■ **INSTRUCTIONS FOR THE TASK**
The required output is a single number: how many lines of the material contain the string "pixels".

═══ PROVIDED DATA

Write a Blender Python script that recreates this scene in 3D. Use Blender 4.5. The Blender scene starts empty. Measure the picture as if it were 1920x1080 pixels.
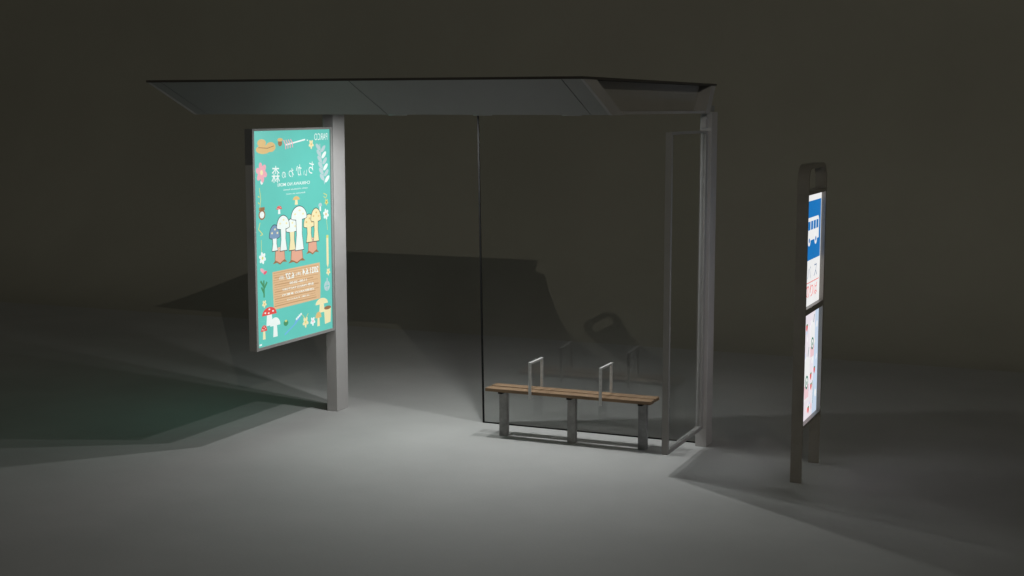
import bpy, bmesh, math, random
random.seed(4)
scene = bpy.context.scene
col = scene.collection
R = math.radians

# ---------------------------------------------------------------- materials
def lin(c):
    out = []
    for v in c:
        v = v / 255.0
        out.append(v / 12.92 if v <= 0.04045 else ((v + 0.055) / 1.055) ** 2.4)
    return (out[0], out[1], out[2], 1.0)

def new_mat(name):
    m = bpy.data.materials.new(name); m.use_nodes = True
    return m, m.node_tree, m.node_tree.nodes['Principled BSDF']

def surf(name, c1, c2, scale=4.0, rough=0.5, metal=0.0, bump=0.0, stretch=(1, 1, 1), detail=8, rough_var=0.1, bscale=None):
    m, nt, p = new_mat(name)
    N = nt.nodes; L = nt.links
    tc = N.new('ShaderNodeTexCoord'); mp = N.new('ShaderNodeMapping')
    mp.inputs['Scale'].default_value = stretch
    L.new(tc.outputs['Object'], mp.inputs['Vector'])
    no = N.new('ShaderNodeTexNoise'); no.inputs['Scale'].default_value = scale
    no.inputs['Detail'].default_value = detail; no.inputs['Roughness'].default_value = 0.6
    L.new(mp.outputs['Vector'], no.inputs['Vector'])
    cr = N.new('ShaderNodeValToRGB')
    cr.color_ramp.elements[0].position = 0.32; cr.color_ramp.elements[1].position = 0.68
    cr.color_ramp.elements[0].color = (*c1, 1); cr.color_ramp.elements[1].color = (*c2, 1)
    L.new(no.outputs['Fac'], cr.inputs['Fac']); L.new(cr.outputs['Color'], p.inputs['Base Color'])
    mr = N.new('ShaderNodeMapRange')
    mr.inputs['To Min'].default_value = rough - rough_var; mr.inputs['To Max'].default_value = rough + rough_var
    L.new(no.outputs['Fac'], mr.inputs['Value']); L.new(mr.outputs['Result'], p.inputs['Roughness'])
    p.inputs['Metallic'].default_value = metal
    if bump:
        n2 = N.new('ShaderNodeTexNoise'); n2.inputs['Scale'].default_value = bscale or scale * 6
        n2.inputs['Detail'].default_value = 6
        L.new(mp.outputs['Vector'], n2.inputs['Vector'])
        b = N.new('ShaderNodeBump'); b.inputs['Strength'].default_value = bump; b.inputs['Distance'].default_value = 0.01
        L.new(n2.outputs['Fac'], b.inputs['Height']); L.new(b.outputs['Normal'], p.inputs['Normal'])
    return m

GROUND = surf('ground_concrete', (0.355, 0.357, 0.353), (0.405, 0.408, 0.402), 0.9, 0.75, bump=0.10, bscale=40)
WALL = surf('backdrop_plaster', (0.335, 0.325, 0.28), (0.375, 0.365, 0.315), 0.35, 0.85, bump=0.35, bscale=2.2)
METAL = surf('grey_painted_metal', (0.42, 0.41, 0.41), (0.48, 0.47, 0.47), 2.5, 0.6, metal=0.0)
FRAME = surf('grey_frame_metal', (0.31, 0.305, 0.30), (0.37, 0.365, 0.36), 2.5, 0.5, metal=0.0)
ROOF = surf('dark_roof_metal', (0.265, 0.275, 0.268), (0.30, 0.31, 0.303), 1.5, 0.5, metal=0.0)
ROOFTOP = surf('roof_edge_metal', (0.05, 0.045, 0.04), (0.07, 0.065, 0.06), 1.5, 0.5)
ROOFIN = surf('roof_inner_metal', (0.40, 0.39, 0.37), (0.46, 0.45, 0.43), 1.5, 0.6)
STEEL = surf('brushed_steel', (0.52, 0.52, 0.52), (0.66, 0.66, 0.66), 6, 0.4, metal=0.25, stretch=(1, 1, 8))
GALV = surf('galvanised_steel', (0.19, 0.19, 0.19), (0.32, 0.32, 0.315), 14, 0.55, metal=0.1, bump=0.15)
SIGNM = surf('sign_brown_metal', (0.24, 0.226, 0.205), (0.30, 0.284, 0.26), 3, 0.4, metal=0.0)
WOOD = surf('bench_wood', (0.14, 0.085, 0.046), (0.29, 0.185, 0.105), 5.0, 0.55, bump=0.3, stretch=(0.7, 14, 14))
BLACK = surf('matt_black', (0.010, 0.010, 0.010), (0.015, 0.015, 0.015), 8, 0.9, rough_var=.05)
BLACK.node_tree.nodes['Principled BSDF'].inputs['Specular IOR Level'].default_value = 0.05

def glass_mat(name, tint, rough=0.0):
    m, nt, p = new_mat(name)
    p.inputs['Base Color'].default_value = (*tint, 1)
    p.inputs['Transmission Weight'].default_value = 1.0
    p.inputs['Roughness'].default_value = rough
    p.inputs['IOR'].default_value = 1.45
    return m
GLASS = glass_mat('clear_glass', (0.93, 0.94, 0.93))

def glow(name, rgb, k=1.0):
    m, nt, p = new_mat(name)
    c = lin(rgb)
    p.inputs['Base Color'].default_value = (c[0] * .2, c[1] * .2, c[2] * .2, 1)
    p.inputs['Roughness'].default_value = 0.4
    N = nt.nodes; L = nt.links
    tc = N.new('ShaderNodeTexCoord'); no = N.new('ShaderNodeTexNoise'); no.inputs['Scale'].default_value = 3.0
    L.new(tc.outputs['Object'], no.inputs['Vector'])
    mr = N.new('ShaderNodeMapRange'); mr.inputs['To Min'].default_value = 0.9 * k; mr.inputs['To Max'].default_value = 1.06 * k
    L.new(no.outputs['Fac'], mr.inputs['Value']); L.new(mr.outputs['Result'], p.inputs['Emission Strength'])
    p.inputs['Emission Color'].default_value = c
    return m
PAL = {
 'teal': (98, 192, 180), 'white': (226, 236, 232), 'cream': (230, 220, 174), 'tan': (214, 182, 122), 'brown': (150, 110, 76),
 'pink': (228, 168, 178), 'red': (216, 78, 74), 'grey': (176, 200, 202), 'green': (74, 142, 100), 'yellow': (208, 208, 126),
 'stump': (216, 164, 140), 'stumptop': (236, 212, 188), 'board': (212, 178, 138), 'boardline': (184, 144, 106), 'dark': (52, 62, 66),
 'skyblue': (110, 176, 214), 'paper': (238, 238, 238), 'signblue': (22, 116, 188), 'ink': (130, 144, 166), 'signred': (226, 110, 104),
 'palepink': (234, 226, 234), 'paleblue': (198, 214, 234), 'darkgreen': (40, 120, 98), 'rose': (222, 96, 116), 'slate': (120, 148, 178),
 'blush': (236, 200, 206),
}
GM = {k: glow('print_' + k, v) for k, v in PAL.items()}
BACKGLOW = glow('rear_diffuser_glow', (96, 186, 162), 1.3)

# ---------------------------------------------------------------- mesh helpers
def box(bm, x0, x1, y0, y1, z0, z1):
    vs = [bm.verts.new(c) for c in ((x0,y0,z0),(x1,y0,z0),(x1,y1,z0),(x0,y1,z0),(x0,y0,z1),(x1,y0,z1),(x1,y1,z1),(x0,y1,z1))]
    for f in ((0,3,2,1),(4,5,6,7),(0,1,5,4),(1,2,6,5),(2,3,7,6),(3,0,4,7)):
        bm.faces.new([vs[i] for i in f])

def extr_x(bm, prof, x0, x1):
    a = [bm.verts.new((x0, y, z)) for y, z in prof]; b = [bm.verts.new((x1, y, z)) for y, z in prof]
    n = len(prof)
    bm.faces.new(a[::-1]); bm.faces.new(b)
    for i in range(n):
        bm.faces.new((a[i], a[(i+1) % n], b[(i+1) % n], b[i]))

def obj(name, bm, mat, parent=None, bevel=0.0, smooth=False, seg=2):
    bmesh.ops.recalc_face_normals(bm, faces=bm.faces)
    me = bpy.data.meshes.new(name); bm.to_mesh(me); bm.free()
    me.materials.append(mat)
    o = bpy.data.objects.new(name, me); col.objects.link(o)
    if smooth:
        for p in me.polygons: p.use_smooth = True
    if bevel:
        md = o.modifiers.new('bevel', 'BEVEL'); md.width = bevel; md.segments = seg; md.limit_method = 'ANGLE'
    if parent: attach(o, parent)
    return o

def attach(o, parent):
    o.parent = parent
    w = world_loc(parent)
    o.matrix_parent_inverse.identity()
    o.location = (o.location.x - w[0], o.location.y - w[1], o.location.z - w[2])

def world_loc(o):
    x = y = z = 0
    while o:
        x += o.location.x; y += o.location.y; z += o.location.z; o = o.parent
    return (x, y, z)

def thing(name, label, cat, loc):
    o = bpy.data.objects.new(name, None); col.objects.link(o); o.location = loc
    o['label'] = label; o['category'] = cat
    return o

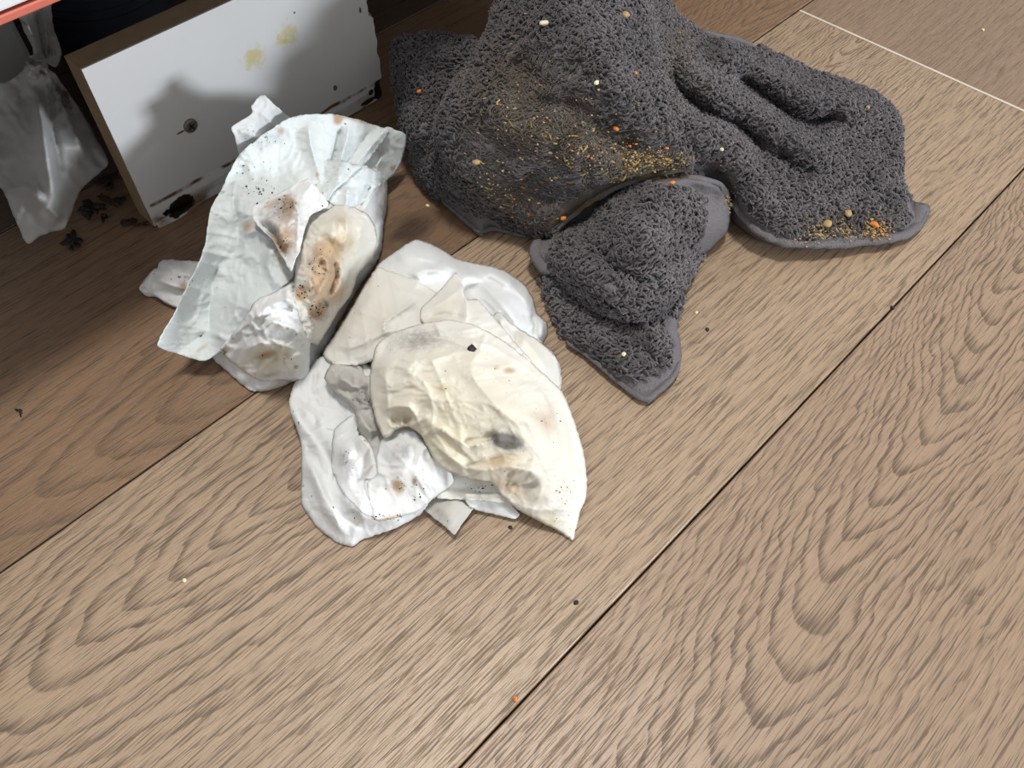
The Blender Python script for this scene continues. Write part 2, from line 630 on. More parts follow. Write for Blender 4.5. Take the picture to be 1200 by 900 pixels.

══════

■ **EXERCISE ANSWER**
2